Little Ash. Now that's a name I've not read in a long time. Or maybe time travel is real and I am back on some old forum...
With regard to prophecy I agree. You're on the money. It's the same problem. If the oracle were to give complete information (i.e., the full picture that Oedipus really wants, you know, before bangin' mom and killin' dad), then the prophecy would not be completed. The oracle, therefore, is always a cheat, giving our hero just enough information to screw them to the wall.
To the extent that a prophecy is unfalsifiable it cannot be complete (because if it were, it could be undone). To the extent that it's not complete, it's a cheat. And to the extent that the prophecy is falsifiable, on the other hand, is the same extent to which we're freed from the hands of fate. TLDR: Skip the Oracle and don't pay the ferryman.

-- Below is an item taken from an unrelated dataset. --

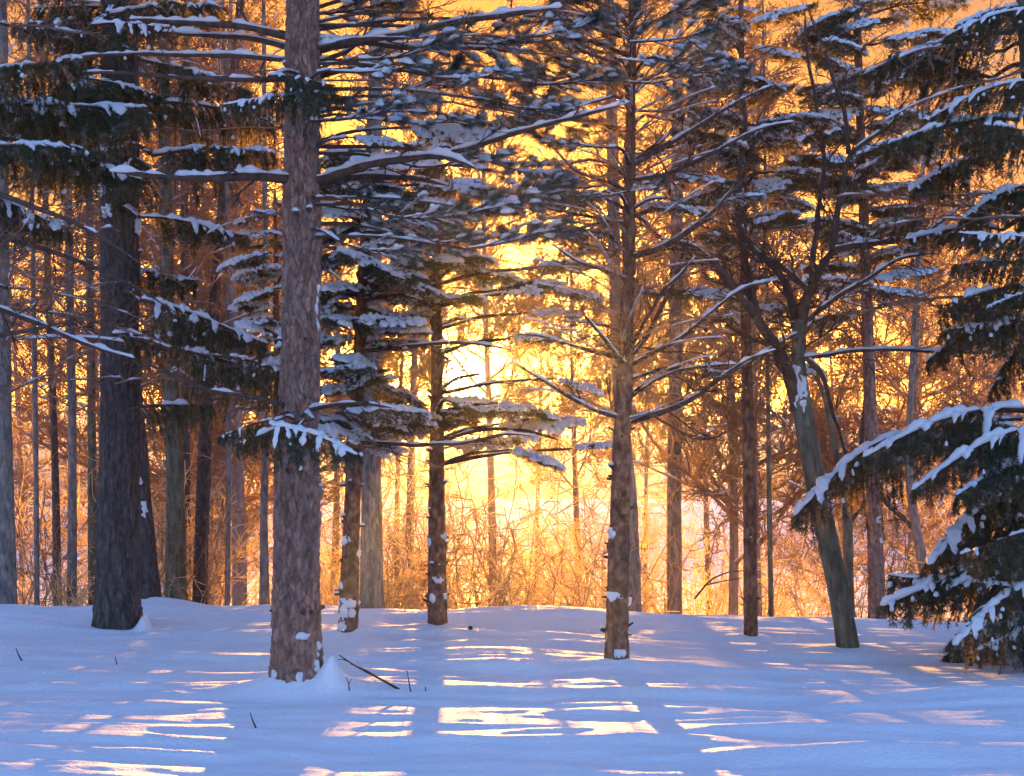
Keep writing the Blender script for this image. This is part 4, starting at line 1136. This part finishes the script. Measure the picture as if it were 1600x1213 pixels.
def bush(libs, name, label, group, x, d, s):
    if clear_lane(x, d): return
    gx = (x - 800) / F * d
    root = thing(name, label, 'shrub', (gx, d, float(h(gx, d))), group)
    root.rotation_euler = (0, 0, rb.uniform(0, 6.28)); root.scale = (s, s, s * rb.uniform(0.85, 1.15))
    a, b = libs[int(rb.integers(len(libs)))]
    obj('stems', a, root)
    if len(b.vertices): obj('snow', b, root)
for i in range(26):
    bush(WILLOW, 'frosted_willow', 'tall arching willow bush glowing gold in the low sun at the middle of the thicket', 'tall willow bushes in the thicket', rb.uniform(380, 1300), rb.uniform(22, 36), rb.uniform(0.7, 1.0))
for i in range(8):
    bush(WILLOW, 'frosted_willow', 'tall arching willow bush in the shade behind the trunks at the left', 'tall willow bushes at the left of the thicket', rb.uniform(0, 420), rb.uniform(20, 30), rb.uniform(0.7, 1.0))
for i in range(54):
    bush(TUFT, 'small_shrub', 'small sparse leafless shrub sprouting at the back edge of the clearing', 'small shrubs along the back edge of the clearing', rb.uniform(-40, 1500), rb.uniform(16.6, 21), rb.uniform(0.6, 1.1))

for i in range(34):
    bush(TUFT, 'small_shrub', 'small sparse leafless shrub sprouting at the back edge of the clearing', 'small shrubs along the back edge of the clearing', rb.uniform(440, 1010), rb.uniform(17.5, 25), rb.uniform(0.9, 1.5))
def stubs(tree, ya, yb, n, r0=0.011, seed=0):
    """snags of broken branches in rough whorls up the trunk"""
    r = np.random.default_rng(seed + tree.seed)
    ys = np.linspace(ya, yb, max(2, n // 3))
    for i in range(n):
        y = ys[i % len(ys)] + r.uniform(-9, 9); ax, ar = tree.axis(y)
        a = r.uniform(-PI, 0.35) if i % 2 else r.choice([r.uniform(-0.4, 0.3), PI + r.uniform(-0.3, 0.4)])
        rad = ar / F * tree.depth_at(y)
        d = unit([math.cos(a), math.sin(a), r.uniform(-0.1, 0.5)])
        p = tree.at(y) - tree.base + d * rad * 0.8
        L = r.uniform(0.02, 0.055) + 0.2 * rad
        pth = p + np.linspace(0, 1, 4)[:, None] * d * L + np.array([0, 0, 1.0]) * (np.linspace(0, 1, 4) ** 2 * r.uniform(-0.01, 0.02))[:, None]
        rr = r0 * r.uniform(0.7, 1.4)
        m = MB(); tube(m, pth, np.array([1.9, 1.15, 0.9, 0.65]) * rr, 6)
        o = obj('stub', m.mesh('stub', M['branch']), tree.root)
        if r.random() < 0.45:
            S = MB(); lump(S, pth[2] + [0, 0, rr * 0.9], rr * 1.9, rr * 1.5, rr * 1.3, a, i, 9, 6)
            obj('snow', S.mesh('snow', M['snow']), o)
stubs(K, 930, 600, 22); stubs(L, 940, 620, 26); stubs(N, 990, 680, 20, 0.012); stubs(A, 960, 120, 16, 0.014); stubs(Q, 940, 420, 20, 0.007); stubs(T, 900, 500, 12, 0.009); stubs(B, 600, 200, 10, 0.013)

# each tree and tall bush is told apart by the trunks it shows between
MARKS = [(-999, 'left picture edge'), (8, 'stout left-edge trunk'), (186, 'thick dark spruce'), (274, 'grey-brown trunk'), (465, 'nearest pine'), (548, 'leaning young spruce'), (683, 'upright young spruce'),
         (966, 'upswept pine'), (1054, 'lone pale trunk'), (1172, 'dark slender trunk'), (1290, 'leaning maple'), (1366, 'rough upright trunk'), (1520, 'drooping right-edge spruce'), (9999, 'right picture edge')]
ORD = ['first', 'second', 'third', 'fourth', 'fifth', 'sixth', 'seventh', 'eighth', 'ninth', 'tenth', 'eleventh', 'twelfth', 'thirteenth', 'fourteenth', 'fifteenth', 'sixteenth']
def tell_apart(what, group):
    os_ = [o for o in C.objects if o.get('group') == group]
    slots = {}
    for o in os_:
        x = 800 + o.location.x / o.location.y * F
        k = max(i for i, mk in enumerate(MARKS) if mk[0] <= x)
        slots.setdefault(k, []).append((x, o))
    for k, lst in slots.items():
        lst.sort(key=lambda t: t[0])
        for i, (x, o) in enumerate(lst):
            where = 'between %s and %s' % (MARKS[k][1], MARKS[k + 1][1])
            o['label'] = ('%s %s from left ' % (ORD[i], what) if len(lst) > 1 else 'only %s ' % what) + where
tell_apart('bare snow-dusted tree', 'leafless trees in the belt beyond the clearing')
tell_apart('far bare tree', 'leafless trees far back in the wood')
tell_apart('tall golden willow bush', 'tall willow bushes in the thicket')
tell_apart('tall shaded willow bush', 'tall willow bushes at the left of the thicket')

# ------------------------------------------------------------------ snow caught on the trunks
A.snow_on([(499, 770, 7, 11), (498, 690, 5, 14), (497, 480, 4, 26), (497, 1012, 4, 18), (478, 990, 8, 4), (438, 1052, 7, 6), (473, 1052, 5, 7), (494, 1042, 5, 12)])
B.snow_on([(168, 215, 12, 26), (192, 232, 8, 5), (176, 335, 9, 9), (218, 352, 8, 12), (166, 300, 8, 7)])
Cc.snow_on([(216, 720, 4, 6), (222, 752, 4, 5), (229, 795, 4, 9)])
K.snow_on([(546, 944, 15, 5), (538, 962, 6, 10), (551, 958, 5, 5), (534, 980, 8, 5), (541, 845, 6, 6), (536, 912, 6, 5), (561, 865, 4, 4)], 0.02)
L.snow_on([(684, 905, 6, 4), (672, 846, 6, 4), (694, 840, 6, 4), (676, 935, 4, 6), (696, 930, 4, 5)])
N.snow_on([(954, 834, 6, 6), (960, 929, 11, 5), (966, 1018, 9, 5), (985, 940, 4, 6)], 0.02)
R.snow_on([(1240, 600, 8, 26), (1252, 610, 5, 20), (1296, 790, 5, 22), (1290, 760, 4, 12)])
T.snow_on([(1372, 812, 4, 4), (1376, 845, 5, 3)])

# ------------------------------------------------------------------ small things on the snow
def stick(name, label, cat, rows, group=None):
    x0, y0 = rows[0][0][0]
    d0 = ground_depth(x0, y0)
    b = P(x0, y0, d0); b[2] = float(h(b[0], d0))
    root = thing(name, label, cat, tuple(b), group)
    m = MB()
    for pts, w0, w1 in rows:
        W3 = [P(x, y, d0 + dz) - b for x, y, dz in pts] if len(pts[0]) == 3 else [P(x, y, d0) - b for x, y in pts]
        pth, s_ = resample(np.array(W3), 0.02)
        tube(m, pth, np.linspace(w0, w1, len(pth)) / F * d0 / 2, 5)
    obj('stem', m.mesh('stem', M['branch']), root)
stick('fallen_branch', 'thin forked twig lying slantwise on the snow right of the nearest pine', 'fallen branch',
      [([(624, 1078), (596, 1062), (560, 1044), (530, 1024)], 4.5, 2.0), ([(596, 1062), (570, 1046), (548, 1038)], 2.5, 1.2), ([(545, 1034), (534, 1030), (527, 1031)], 2.0, 1.0)])
stick('plant_stem', 'upright thin stem poking out of the snow right of the slanting forked twig', 'plant stem', [([(642, 1082), (639, 1066), (636, 1048)], 2.6, 1.2)])
stick('plant_stem', 'curved dark stem poking from shaded snow below the nearest pine, left of its foot', 'plant stem', [([(400, 1138), (394, 1124), (391, 1114)], 3.2, 1.4)])
stick('plant_stem', 'bent stem sticking out of the snow near the left edge of the clearing', 'plant stem', [([(35, 1034), (29, 1024), (25, 1013)], 2.8, 1.3)])
stick('plant_stem', 'tiny stem in shaded snow just below the foot of the thick spruce', 'plant stem', [([(183, 1039), (181, 1032), (180, 1025)], 2.2, 1.0)])
stick('plant_stem', 'tiny stub of a stem right of the taller upright stem', 'plant stem', [([(665, 1081), (665, 1073)], 2.4, 1.4)])
stick('plant_stem', 'small forked stem at the tip of the snow cone right of the nearest pine', 'plant stem', [([(546, 1080), (545, 1068), (541, 1058)], 2.4, 1.0), ([(545, 1070), (549, 1060)], 1.6, 0.8)])
stick('fallen_branch', 'arching snowy dead branch low in the thicket left of the dark slender trunk', 'fallen branch', [([(1085, 936), (1110, 905), (1140, 893), (1168, 892)], 3.5, 1.8), ([(1100, 915), (1130, 908), (1160, 903)], 2.5, 1.4)])
def cone():
    d0 = ground_depth(733, 983); b = P(733, 983, d0); b[2] = float(h(b[0], d0))
    m = MB(); r = np.random.default_rng(3)
    for k in range(9):
        for j in range(7):
            a = j * 0.9 + k * 0.45; z = 0.004 + k * 0.005; rr = 0.016 * math.sin(0.5 + k * 0.28)
            c = np.array([rr * math.cos(a), rr * math.sin(a), z]); t = np.array([-math.sin(a), math.cos(a), 0]) * 0.008
            n_ = np.array([math.cos(a), math.sin(a), 0.7]) * 0.011
            m.add([c - t, c + t, c + n_, c - [0, 0, 0.004]], f3=[[0, 1, 2], [0, 2, 3], [1, 3, 2]])
    o = obj('pine_cone', m.mesh('pine_cone', M['branch'], False)); o.location = b; o.rotation_euler = (1.2, 0.3, 0.4); o.scale = (0.9,) * 3
    tag(o, 'small dark pine cone lying on the snow right of the upright young spruce', 'pine cone')
cone()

It has been a couple of months.
I guess I need to go back to the first post to refresh my mind as to the main issue, because my brain mentally focused on how it causes there to be a lack of stakes. And yet, it seems like there's a number of time travel movies out there (a reasonable number) were presented in this thread that I would still have stakes. And if I were to go off of what I remember the original take-away was, the argument would be, the movie might appear to have stakes, but if you think about it, either the timeline could be changed and they could ultimately just keep using time travel to remove those stakes or the predestination (hey, that's a title that's been mentioned in this thread) of it all removes those stakes. (or maybe the bigger issue was just the logical inconsistencies of time travel - personally, I think the real issue was the last one of it being done in a lazy manner. Which, well, lazy story telling will manifest itself some overdone way or another).
And my inclination is to go, "and yet, a number of those movies still have stakes."
So, I guess it would make sense to start breaking some of them down. It's somewhat late here, so that's not happening right now, but shooting from the hip, a common device in the ones that work is, there is some type of restriction on the time travel tech. I think the best ones is, the tech isn't... foolproof. I'm thinking of 12 Monkeys being a good example there. And it's also unclear how long the people in the future would have opportunities to send people back. Combined with a lack of knowledge of what the original cause actually was.
The prophecy comparison came to mind because of the intermediary example of Arrival, which could be considered time travel, or more-though-not-completely accurately as prophecy. And relatedly, in Slaughterhouse V, Billy Pillgrimz becoming unstuck in time (but it's been a while, and that one is primarily more interesting when read as someone experiencing psychosis and PTSD). Which in terms, for the viewer, I'm not sure if getting a prophecy is anymore narrative deflating than starting with a teaser of the ending at the beginning of a story (which is also now being overdone). And yet, in those stories, there can still be stakes (though less so when it feels like it's being lazy). Admittedly those would be analogous to the incomplete prophecy for the viewer, and the lazy version is often a teaser for the plot to progress further later on in the movie. Though (also admittedly, it's been a few decades), I remember it working in Memento.